Supreme Court of New York, Third Department

June 13, 2013

WILLIAM ALTMAN, Appellant,
v.
MARGHERITA ROSSI et al., Respondents.

Calendar Date: April 17, 2013

Guttman & Wallace, Ithaca (W. Charles J. Guttman of counsel), for appellant.

Robert G. Behnke, County Attorney, Binghamton, for respondents.

Before: Peters, P.J., Lahtinen, Stein and Garry, JJ.

MEMORANDUM AND ORDER

Lahtinen, J.

Appeal from an order of the Supreme Court (Tait, J.), entered March 13, 2012 in Broome County, which granted defendants' motion to dismiss the complaint.

Plaintiff is a member of the Faculty Association of Broome Community College (hereinafter FA), which had negotiated a collective bargaining agreement (hereinafter CBA) with defendant Broome Community College. He contended that the college, as well as various defendant faculty and administrators, failed to follow the procedures set forth in the CBA for timely considering him for promotion to full professor, resulting in that procedure being significantly delayed to his professional and economic detriment. The FA filed a grievance on his behalf in April 2010, but a month later decided not to continue the grievance. Plaintiff then commenced this action in October 2011 alleging breach of the CBA. Two defendants were granted dismissal without opposition, and the remaining defendants' motion to dismiss was granted by Supreme Court in a March 2012 decision and order in which it found that plaintiff lacked standing. Plaintiff appeals.

Plaintiff asserts that, even though he is not contending that the FA breached its duty of fair representation, he should have standing to pursue a common-law breach of contract action against his employer regarding the promotion procedures. We cannot agree. "As a general proposition, when an employer and a union enter into a collective bargaining agreement that creates a grievance procedure, an employee subject to the agreement may not sue the employer directly for breach of that agreement but must proceed, through the union, in accordance with the contract" (Matter of Board of Educ., Commack Union Free School Dist. v Ambach, 70 N.Y.2d 501, 508 [1987], cert denied sub nom. Margolin v Board of Educ., 485 U.S. 1034 [1988]; Leblanc v Security Servs. Unit Empls. of N.Y. State Law Enforcement Officers Union, Council 82, AFSCME, AFL-CIO, 278 A.D.2d 732, 733 [2000]). Exceptions include where the collective bargaining agreement grants an employee a right to sue directly or where the union fails in its duty of fair representation (see Matter of Board of Educ., Commack Union Free School Dist. v Ambach, 70 N.Y.2d at 508; Tomlinson v Board of Educ. of Lakeland Cent. School Dist. of Shrub Oak, 223 A.D.2d 636, 637 [1996], lv denied 88 N.Y.2d 808 [1996]).

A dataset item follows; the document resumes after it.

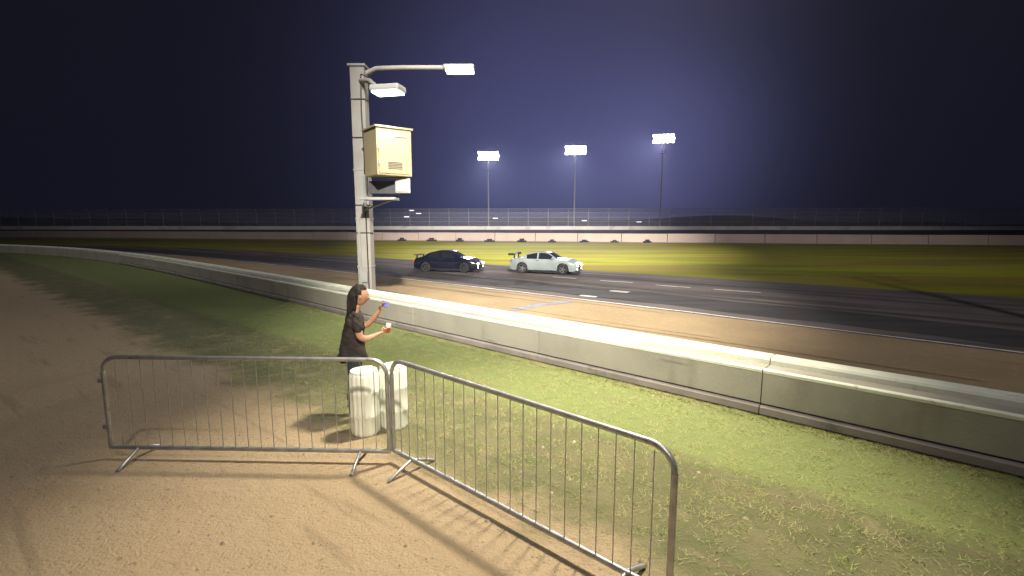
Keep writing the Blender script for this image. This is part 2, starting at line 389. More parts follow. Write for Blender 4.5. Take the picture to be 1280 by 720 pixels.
rel(mb.build('chain_mesh', M['chain'], cf))
for z, dy in ((2.9, 0), (3.7, 0), (4.5, 0), (5.27, -.45)):
    cb = MB()
    cb.tube([(-108, Yout(-108)+.25+dy, z), (0, Yout(0)+.25+dy, z), (108, Yout(108)+.25+dy, z)], .028, 5)
    rel(cb.build('cable', M['galv'], cf))

# dark far embankment and low stands behind the fence
hb = MB(); n = 90; vs = []
for i in range(n+1):
    a = -260+520*i/n
    h = 3.2+1.2*math.sin(a*.03)+.6*math.sin(a*.11+1)
    vs += [(a, 118, 0), (a, 140, h), (a, 170, h*.9), (a, 200, 0)]
fs = [(i*4+j, (i+1)*4+j, (i+1)*4+j+1, i*4+j+1) for i in range(n) for j in range(3)]
hb.add(vs, fs, True); tag(hb.build('far_embankment', mat('scrub', (.10, .09, .085), .95, (.06, .055, .05), .1, bump=.5)), kind='structure')

# small distant lamps seen through the fence
def distant_lamp():
    r = empty('distant_lamp')
    MB().tube([(0, 0, 0), (0, 0, 1)], .05, 6).build('pole', M['darkgrey'], r)
    MB().box((0, 0, 1.06), (1.15, .25, .16)).build('lamp_head', M['far'], r)
    return r
dl = distant_lamp()
DL = [(-34.2, 5.0, 'behind the fence just right of the big pole'), (-24.0, 5.6, 'highest of the cluster of three behind the fence'),
      (-22.3, 4.9, 'middle of the cluster of three behind the fence'), (-25.2, 4.1, 'lowest of the cluster of three behind the fence'),
      (-4.0, 3.75, 'behind the fence, between the left and middle floodlight towers'), (17.3, 3.2, 'behind the fence, below the middle floodlight tower'),
      (30.4, 2.9, 'behind the fence, between the middle and right floodlight towers')]
for k, (xx, z, t) in enumerate(DL):
    o = dl if k == 0 else copy_tree(dl)
    o.location = (xx, 116, 0)
    o.rotation_euler.z = random.uniform(-.2, .2)
    for c in sc.objects:
        if c.parent == o:
            if c.name.startswith('pole'): c.scale = (1, 1, z)
            else: c.location.z = z-1
    tag(o, 'small white distant light '+t, 'lamp', 'distant lights behind the fence')

# ------------------------------------------------------------------ floodlight towers
def flood_tower(h):
    r = empty('floodlight_tower')
    MB().tube([(0, 0, 0), (0, 0, h*.5), (0, 0, h+.9)], [.17, .13, .09], 14).build('pole', M['polepaint'], r)
    b = MB()
    for z in (-.55, .05, .65): b.box((0, -.2, h+z), (4.3, .12, .12))
    b.build('crossarm', M['darkgrey'], r)
    b = MB(); b.box((0, -.25, h-2.9), (1.5, .5, .10)); b.box((0, -.5, h-2.5), (1.5, .04, .04)); b.build('service_platform', M['darkgrey'], r)
    for row in range(3):
        for k in range(5):
            xx = (k-2)*.86+(.12 if row == 1 else 0); z = h-.55+row*.60
            hd = MB(); hd.box((xx, -.42, z), (.72, .36, .5), rx=R(-14)); hd = hd.build('lamp_housing', M['darkgrey'], r, bevel=.03)
            MB().box((xx, -.615, z-.045), (.66, .03, .45), rx=R(-14)).build('lamp_lens', M['flood'], hd)
    return r
TW = [(-4.86, 16.2, 'leftmost of the three, lowest in the sky'), (12.95, 17.3, 'middle one of the three'), (30.81, 19.6, 'rightmost of the three, standing highest')]
for k, (xx, h, t) in enumerate(TW):
    o = flood_tower(h); o.location = (xx, 101, 0)
    o.rotation_euler.z = math.atan2(-xx, 101)*.6
    tag(o, 'floodlights on a tall pole beyond the fence, '+t, 'floodlight', 'floodlight towers beyond the far fence')

# ------------------------------------------------------------------ lamp pole with cabinet
lp = tag(empty('lamp_post', (-4.36, 14.35, 0)), 'thick square grey pole with two lit lamp arms behind the pit wall', 'lamp post')
MB().box((0, 0, 3.42), (.40, .40, 6.84)).build('pole', M['polepaint'], lp, bevel=.02)
MB().box((0, 0, 6.87), (.50, .50, .06)).build('pole_cap', M['lightgrey'], lp, bevel=.01); MB().box((0, 0, .06), (.6, .6, .12)).build('pole_base', M['lightgrey'], lp, bevel=.01)
ar = MB(); ar.tube([(.18, 0, 6.70), (.5, 0, 6.84), (1.2, 0, 6.86), (2.4, 0, 6.86)], .06, 10).build('lamp_arm', M['polepaint'], lp)
hd = MB().box((2.86, 0, 6.84), (.86, .42, .13)).build('lamp_head', M['lightgrey'], lp, bevel=.04)
MB().box((2.88, -.0, 6.755), (.76, .36, .05)).build('lamp_lens', M['lamp'], hd)
ar = MB(); ar.tube([(.1, -.18, 6.45), (.5, -.7, 6.3), (.98, -1.35, 5.85)], .065, 10).build('lamp_arm', M['polepaint'], lp)
hd = MB().box((1.27, -1.85, 5.78), (.78, .5, .15), rz=R(-12)).build('lamp_head', M['lightgrey'], lp, bevel=.05)
MB().box((1.27, -1.85, 5.69), (.68, .42, .05), rz=R(-12)).build('lamp_lens', M['lampcool'], hd)
for z in (1.2, 2.6, 4.0): MB().box((.0, 0, z), (.425, .425, .04)).build('strap_band', M['lightgrey'], lp)
MB().box((-.1, -.235, 1.5), (.05, .03, 2.2)).build('conduit', M['lightgrey'], lp)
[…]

Plaintiff acknowledges that he is not alleging that FA breached its duty of representation. He contends, however, that, under the CBA, decisions related to promotions are excepted from the grievance procedure and, thus, he can pursue an action directly against defendants. The ultimate decision about a promotion is not subject to a grievance under the CBA. Nonetheless, the lengthy procedures an associate professor must follow over several years to become eligible for consideration of a promotion to full professor are set forth in the CBA and are not explicitly excepted from the grievance process. It is the purported failure by defendants to follow these promotion procedures that plaintiff challenges, and the CBA does not carve out a separate right regarding these procedures that can be enforced by an employee directly against defendants (see Matter of Sinacore v State of New York, 277 A.D.2d 675, 677 [2000], lv denied 96 N.Y.2d 706 [2001]).

Peters, P.J., Stein and Garry, JJ., concur.

ORDERED that the order is affirmed, without costs.